AIM OF THE EXERCISE ▸ Locate every line in the records below that holds the word "part" and return each one.

┌──

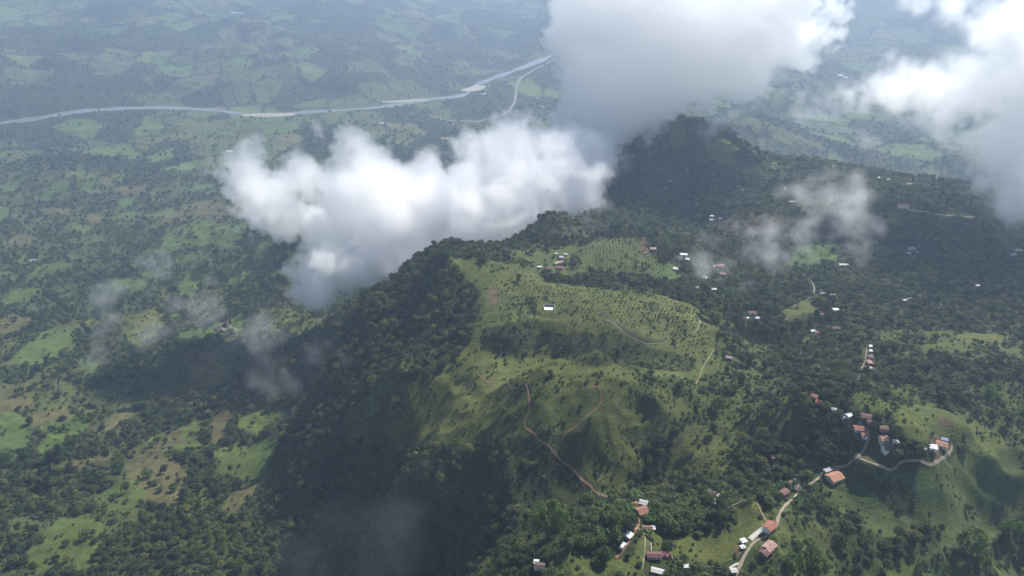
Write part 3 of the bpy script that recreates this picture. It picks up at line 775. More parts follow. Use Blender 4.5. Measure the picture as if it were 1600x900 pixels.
# ------------------------------------------------------------------ plants: crowns made of many leaf clumps
def leaf_mat(name, stops, transl=0.25):
    L = NT(name)
    oi = L.add('ShaderNodeObjectInfo'); ge = L.add('ShaderNodeNewGeometry')
    c = L.ramp(oi.outputs['Random'], stops)
    v = L.ramp(ge.outputs['Random Per Island'], [(0.0, (0.62, 0.62, 0.60)), (0.7, (1.0, 1.0, 1.0)), (1.0, (1.5, 1.45, 1.25))])
    c = L.mixc(1.0, c, v, 'MULTIPLY')
    ta = L.add('ShaderNodeAttribute', attribute_type='INSTANCER', attribute_name='tint')      # kinds of tree grow in patches
    tm_ = L.add('ShaderNodeVectorMath', operation='MULTIPLY_ADD'); L.t.links.new(ta.outputs['Vector'], tm_.inputs[0]); tm_.inputs[1].default_value = (1, 1, 1); tm_.inputs[2].default_value = (1, 1, 1)
    c = L.mixc(1.0, c, tm_.outputs[0], 'MULTIPLY')
    L.col(c)
    tr = L.add('ShaderNodeBsdfTranslucent'); L.t.links.new(c, tr.inputs['Color'])
    mx = L.add('ShaderNodeMixShader', i_0=transl)
    L.t.links.new(L.b.outputs[0], mx.inputs[1]); L.t.links.new(tr.outputs[0], mx.inputs[2])
    L.t.links.new(mx.outputs[0], L.n['Material Output'].inputs['Surface'])
    L.b.inputs['Roughness'].default_value = 0.7; L.b.inputs['Specular IOR Level'].default_value = 0.2
    return L.m
M_LEAF = leaf_mat('broad_leaves', [(0.0, (0.034, 0.060, 0.018)), (0.35, (0.052, 0.084, 0.024)), (0.6, (0.068, 0.100, 0.028)), (0.82, (0.092, 0.120, 0.034)), (1.0, (0.125, 0.132, 0.046))], 0.34)
M_BAMBOO = leaf_mat('bamboo_leaves', [(0.0, (0.120, 0.190, 0.046)), (1.0, (0.150, 0.215, 0.060))], 0.5)
M_SCRUB = leaf_mat('scrub_leaves', [(0.0, (0.044, 0.066, 0.020)), (0.5, (0.070, 0.094, 0.028)), (1.0, (0.115, 0.130, 0.040))], 0.34)
M_COFFEE = leaf_mat('coffee_leaves', [(0.0, (0.038, 0.060, 0.018)), (1.0, (0.070, 0.092, 0.030))])
M_PLANTAIN = leaf_mat('plantain_leaves', [(0.0, (0.045, 0.085, 0.025)), (1.0, (0.080, 0.130, 0.040))], 0.35)
bk = NT('bark'); bk.col(bk.ramp(bk.noise(3, 4), [(0.3, (0.07, 0.055, 0.04)), (0.7, (0.16, 0.13, 0.10))])); M_BARK = bk.m

def leaf_cloud(rg, lobes, per, size, flat=1.0, droop=0.0):
    """quads spread on and inside the lobes, mostly facing outwards"""
    Vv = []; F = []
    for (cx, cyy, cz, rx, ry, rz) in lobes:
        n = int(per * (rx * ry + rx * rz + ry * rz) / 3)
        d = rg.normal(size=(n, 3)); d /= np.linalg.norm(d, axis=1, keepdims=True)
        d[:, 2] = np.where(d[:, 2] < -0.45, -d[:, 2], d[:, 2])
        rad = 0.80 + 0.28 * rg.random(n) ** 0.7
        p = np.array([cx, cyy, cz]) + d * rad[:, None] * np.array([rx, ry, rz])
        nn = d / np.array([rx, ry, rz]); nn /= np.linalg.norm(nn, axis=1, keepdims=True)
        nn = nn * 0.75 + rg.normal(size=(n, 3)) * 0.42 + np.array([0, 0, 0.25]); nn /= np.linalg.norm(nn, axis=1, keepdims=True)
        a = np.cross(nn, rg.normal(size=(n, 3))); a /= np.linalg.norm(a, axis=1, keepdims=True) + 1e-9
        b = np.cross(nn, a)
        s = size * (0.6 + 0.8 * rg.random(n))
        for i in range(n):
            q = len(Vv)
            A = a[i] * s[i]; B = b[i] * s[i] * flat; P = p[i]
            Vv += [P - A, P - B * 0.8 + nn[i] * s[i] * 0.15, P + A, P + B * 0.8 - nn[i] * s[i] * 0.12 * (1 + droop)]
            F.append((q, q + 1, q + 2, q + 3))
    return Vv, F

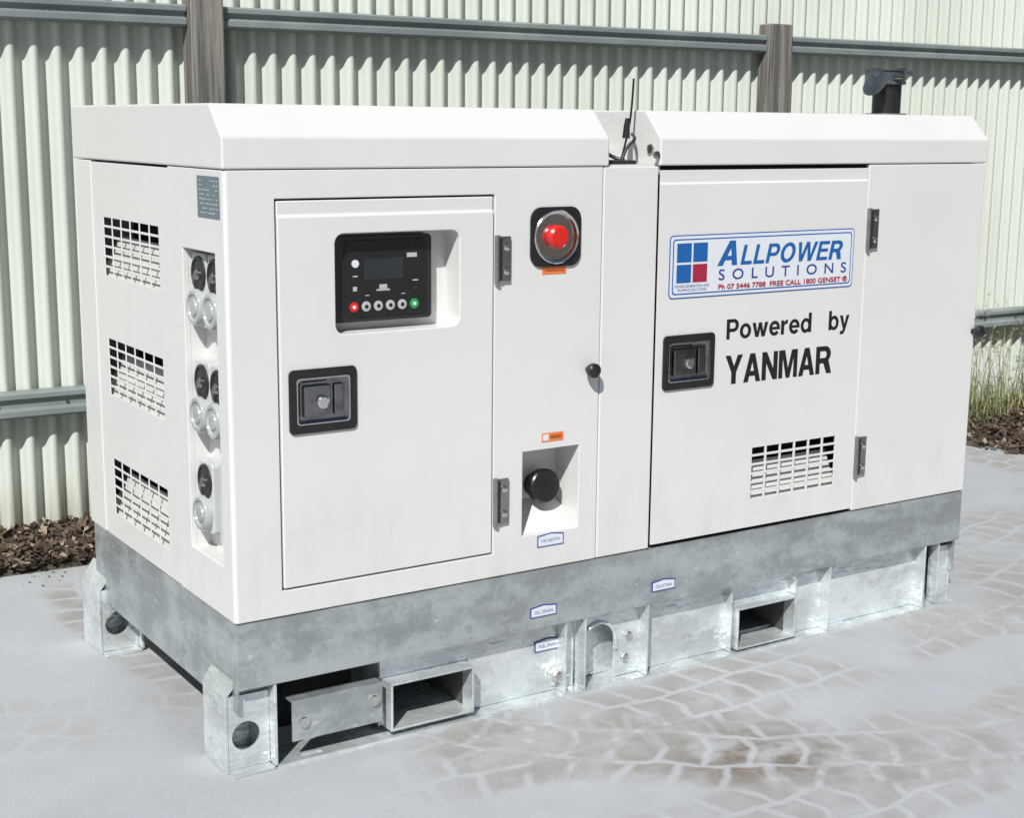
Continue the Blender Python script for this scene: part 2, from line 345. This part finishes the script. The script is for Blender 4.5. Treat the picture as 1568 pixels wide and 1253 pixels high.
# ---- hinges
def hinge(i,x0,z0,z1):
    box('hinge_leaf_%d'%i,x0+.012,x0+.044,-.008,-.0003,z0,z1,STEEL,G,.0015)
    lathe('hinge_knuckle_%d'%i,[(.0065,0),(.0065,z1-z0+.006)],(x0+.006,-.007,z0-.003),(0,0,1),STEEL,G,20)
    box('hinge_leaf_b_%d'%i,x0+.012,x0+.018,-.0125,-.0085,z0+.004,z1-.004,BLACKM,G,.001)
    for z in (z0+.025,z1-.025): lathe('hinge_bolt_%d_%d'%(i,int(z*1000)),[(.009,0),(.009,.004),(.005,.006)],(x0+.030,-.008,z),(0,-1,0),BRIGHT,G,16)
hinge(0,.671,1.095,1.202); hinge(1,.671,.500,.613); hinge(2,1.906,1.127,1.238); hinge(3,1.906,.471,.584)
# ---- latches
def latch(i,x0,x1,z0,z1):
    o=prism('latch_plate_%d'%i,rr(x0,x1,z0,z1,.012),'y',-.008,-.0022,BLACK,G)
    bm=bmesh.new(); bprism(bm,rr(x0+.018,x1-.018,z0+.02,z1-.02,.008),'y',-.05,.05); cut(o,bm); addbevel(o,.0025)
    a=rr(x0+.018,x1-.018,z0+.02,z1-.02,.008); b=rr(x0+.028,x1-.028,z0+.030,z1-.030,.006)
    bm=bmesh.new()
    A=[bm.verts.new((p[0],-.0075,p[1])) for p in a]; B=[bm.verts.new((p[0],-.0030,p[1])) for p in b]; n=len(A)
    for q in range(n): bm.faces.new((A[q],B[q],B[(q+1)%n],A[(q+1)%n]))
    bm.faces.new(B); mk('latch_dish_%d'%i,bm,CHROME,G,bevel=.001)
    bm=bmesh.new(); bprism(bm,a,'y',-.0088,-.0072); 
    rim=mk('latch_rim_%d'%i,bm,BRIGHT,G); bm=bmesh.new(); bprism(bm,rr(x0+.0205,x1-.0205,z0+.0225,z1-.0225,.007),'y',-.05,.05); cut(rim,bm)
    xm=(x0+x1)/2; zm=(z0+z1)/2
    prism('latch_paddle_%d'%i,rr(x0+.034,x1-.066,z0+.036,z1-.036,.005),'y',-.012,-.0032,CHROME,G,.003)
    prism('latch_paddle_lip_%d'%i,rr(x1-.058,x1-.034,z0+.036,z1-.036,.004),'y',-.009,-.0032,CHROME,G,.003)
    lathe('latch_lock_%d'%i,[(.015,0),(.015,.006),(.011,.009),(.005,.009)],(xm-.005,-.012,zm-.002),(0,-1,0),BRIGHT,G,24)
latch(0,.137,.304,.781,.926); latch(1,1.187,1.361,.785,.929)
KP=[(.008,0),(.008,.012),(.016,.014),(.019,.022),(.018,.032),(.012,.038),(.001,.040)]
lathe('door_stop_0',KP,(.952,0,.862),(0,-1,0),BLACK,G,24)
lathe('door_stop_1',KP,(2.384,0,.862),(.25,-1,0),BLACK,G,24)
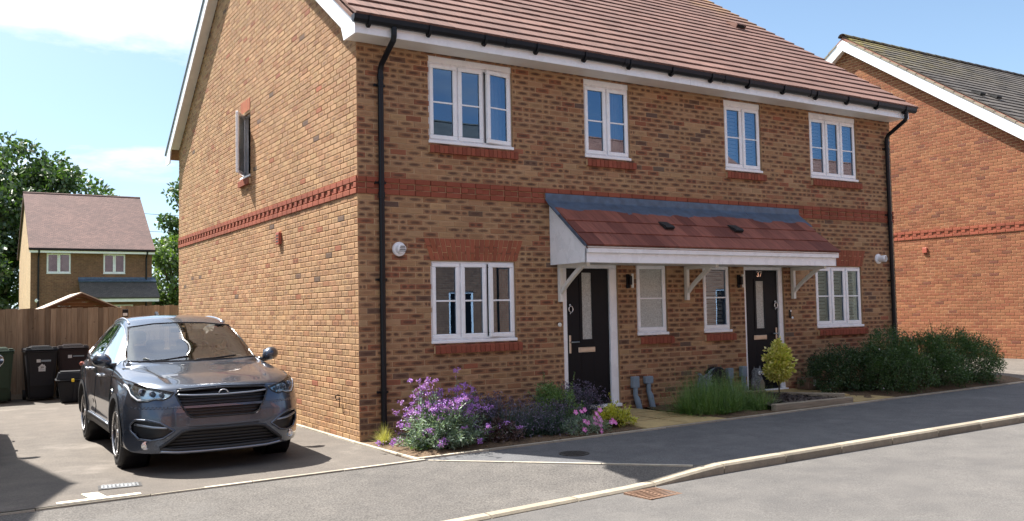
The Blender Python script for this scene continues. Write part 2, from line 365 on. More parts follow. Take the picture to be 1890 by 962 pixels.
# kerb stones, one by one
kroot = empty('kerb', (0, 0, 0), kind='structure')
def kerb_run(x0, x1, yf, top, bot, name='kerb_stone'):
    x = x0
    while x < x1-.05:
        e = min(x+.914, x1); m = MB(); j = .004
        j = .007; n = 3; a = [x+j+(e-x-2*j)*i/n for i in range(n+1)]
        sec = lambda X: [(X, yf, bot(X)-.05), (X, yf, top(X)-.02), (X, yf+.02, top(X)), (X, yf+.125, top(X)), (X, yf+.125, bot(X)-.05)]
        vs = [p for X in a for p in sec(X)]; fs = []
        for i in range(n):
            for k in range(5): fs.append((i*5+k, i*5+(k+1) % 5, (i+1)*5+(k+1) % 5, (i+1)*5+k))
        fs += [(0, 4, 3, 2, 1), tuple(n*5+k for k in range(5))]
        m.add(vs, [f[::-1] for f in fs]); m.build(name, MT['kerb'], kroot); x = e
kerb_run(-9.5, 24, -3.745, lambda x: kerb_top(x)+.006, road_z)
# thin concrete edgings round the bed, the wall foot and between driveway and crossover
eroot = empty('path_edging', (0, 0, 0), kind='structure')
def edging(pts, w=.05, up=.012, zf=pave_z, name='edging_strip'):
    for (x0, y0), (x1, y1) in zip(pts[:-1], pts[1:]):
        L0 = math.hypot(x1-x0, y1-y0); k = max(1, round(L0/.915)); tx, ty = (x1-x0)/L0, (y1-y0)/L0
        for i in range(k):
            a = L0*i/k+.004; b = L0*(i+1)/k-.004; m = MB(); vs = []
            for s in (a, b):
                for q, hz in ((-w/2, -.08), (w/2, -.08), (w/2, up), (-w/2, up)):
                    X, Y = x0+tx*s-ty*q, y0+ty*s+tx*q; vs.append((X, Y, zf(X, Y)+hz))
            m.add(vs, [(0, 1, 2, 3)[::-1], (4, 5, 6, 7), (0, 1, 5, 4)[::-1], (1, 2, 6, 5)[::-1], (2, 3, 7, 6)[::-1], (3, 0, 4, 7)[::-1]])
            m.build(name, MT['edging'], eroot)
edging([(-9.2, -1.63), (.07, -1.63)], zf=lambda x, y: pave_z(x, -1.6))
edging([(.09, -1.66), (2.12, -3.575)], w=.045, up=.008, zf=lambda x, y: pave_z(x, y)-.004)
edging([(.02, -1.56), (10.6, -1.56), (12.4, -1.56)], up=.02, zf=lambda x, y: pave_z(x, -1.5))
edging([(.0, -1.60), (-.045, .0), (-.045, 10.1)], w=.05, up=.020, zf=lambda x, y: base(x)*.5)
edging([(12.4, -1.53), (11.6, 2.9)], up=.01, zf=lambda x, y: base(x)+.02)
edging([(12.5, -1.62), (13.6, -3.57)], w=.045, up=.008, zf=lambda x, y: pave_z(x, y)-.004)
edging([(12.5, -1.57), (20, -1.57)], up=.01, zf=lambda x, y: pave_z(x, -1.5))
# soil of the two beds, a little uneven
def bump(x, y): return .025*math.sin(7*x+3*y)*math.sin(5*y-2*x)+.012*math.sin(19*x)*math.sin(23*y)
sheet('flower_bed_soil', [-.05, 0]+[.05+.08*i for i in range(41)], lambda x: -1.58, lambda x: .02, lambda x, y: base(x)+.004+.045*min(1, max(0, y+1.56)/.6)*min(1, max(0, x)/.25+.1)+bump(x, y)*.7*min(1, max(0, y+1.56)/.3)*min(1, max(0, x)/.3), 20, MT['soil'], kind='structure')
sheet('shrub_bed_soil', [4.5+.1*i for i in range(80)], lambda x: -1.58, lambda x: .02 if x < 10.75 else -.2, lambda x, y: base(x)+.004+.06*min(1, max(0, y+1.56)/.6)+bump(x, y)*.7*min(1, max(0, y+1.56)/.3), 16, MT['soil'], kind='structure')
# slab paths to the two doors
def slab_path(quad, nu, nv, name, lift):
    rt = empty(name, (0, 0, 0), kind='structure'); (a, b, c, d) = [Vector(p) for p in quad]
    P = lambda u, v: (a*(1-u)+b*u)*(1-v)+(d*(1-u)+c*u)*v
    for j in range(nv):
        for i in range(nu):
            g = .012; off = (.5/nu if j % 2 and nu > 1 else 0)
            q = [P(i/nu+g, j/nv+g), P((i+1)/nu-g, j/nv+g), P((i+1)/nu-g, (j+1)/nv-g), P(i/nu+g, (j+1)/nv-g)]
            m = MB(); dz = random.uniform(-.004, .004); top = [Vector((p.x, p.y, p.z+lift+dz+random.uniform(-.002, .002))) for p in q]
            m.add([p-Vector((0, 0, .05)) for p in top]+top, [(3, 2, 1, 0), (4, 5, 6, 7), (0, 1, 5, 4), (1, 2, 6, 5), (2, 3, 7, 6), (3, 0, 4, 7)]); m.build('paving_slab', MT['slab'], rt)
slab_path([(3.28, -1.53, .045), (4.72, -1.53, .055), (4.18, -.02, .125), (3.12, -.02, .125)], 2, 3, 'front_path', .012)
slab_path([(7.42, -1.53, .085), (8.42, -1.53, .095), (7.75, -.02, .175), (6.7, -.02, .175)], 2, 3, 'neighbour_path', .012)
# painted T of the parking bay, the covers, the gully grate
m = MB()
def quad_on(m, pts, zf, dz): m.add([(x, y, zf(x, y)+dz) for x, y in pts], [(0, 1, 2, 3)])
dz0 = lambda x, y: base(x)*.5
quad_on(m, [(-3.47, -1.595), (-2.78, -1.595), (-2.78, -1.51), (-3.47, -1.51)], dz0, .0042); quad_on(m, [(-3.20, -1.508), (-3.06, -1.508), (-3.10, -1.24), (-3.24, -1.24)], dz0, .0042)
m.build('parking_bay_marking', MT['paint'], kind='structure')
t = empty('drain_cover', (-2.88, -1.06, -.014), R(-6), label='small rectangular steel drain cover set in the driveway in front of the car', cat='drain cover')
m = MB(); m.box(-.19, .19, -.11, .11, -.02, .006); m.build('frame', MT['iron'], t)
m = MB(); m.bbox(-.165, .165, -.085, .085, -.01, .012, .004)
for i in range(9):
    for j in range(5): m.box(-.15+.035*i, -.135+.035*i, -.07+.032*j, -.055+.032*j, .012, .016)
m.build('plate', MT['steelgrey'], t)
t = empty('manhole_cover', (1.56, -2.30, pave_z(1.56, -2.3)), 0, label='round dark manhole cover sunk in the shaded pavement beside the flower bed', cat='manhole cover')
m = MB(); m.lathe([(.17, -.03), (.17, .006), (.15, .006), (.15, .001)], 28); m.build('rim', MT['iron'], t)
m = MB(); m.lathe([(.148, -.03), (.148, .004), (.0, .004)], 28)
for i in range(-3, 4):
    for j in range(-3, 4):
        if i*i+j*j < 11: m.box(.038*i-.011, .038*i+.011, .038*j-.011, .038*j+.011, .004, .008)
m.build('plate', MT['iron'], t)
gx, gy = 1.235, -3.975
t = empty('gully_grate', (gx, gy, road_z(gx)+.008), R(2), label='rusty slotted gully grate in the road against the dropped kerb', cat='drain grate')
m = MB(); m.box(-.23, .23, -.215, -.19, -.03, .006); m.box(-.23, .23, .19, .215, -.03, .006); m.box(-.23, -.205, -.19, .19, -.03, .006); m.box(.205, .23, -.19, .19, -.03, .006); m.box(-.012, .012, -.19, .19, -.03, .0055); m.build('frame', MT['rust'], t)
m = MB(); m.box(-.2, .2, -.185, .185, -.05, -.035); m.build('pit', MT['dark'], t)
for i in range(7):
    m = MB(); y = -.165+.055*i; m.box(-.204, -.0125, y-.013, y+.013, -.03, .005); m.box(.0125, .204, y-.013, y+.013, -.03, .005); m.build('bar', MT['rust'], t)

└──

WRITTEN SOLUTION ▸
Write part 3 of the bpy script that recreates this picture. It picks up at line 775. More parts follow. Use Blender 4.5. Measure the picture as if it were 1600x900 pixels.
Continue the Blender Python script for this scene: part 2, from line 345. This part finishes the script. The script is for Blender 4.5. Treat the picture as 1568 pixels wide and 1253 pixels high.
The Blender Python script for this scene continues. Write part 2, from line 365 on. More parts follow. Take the picture to be 1890 by 962 pixels.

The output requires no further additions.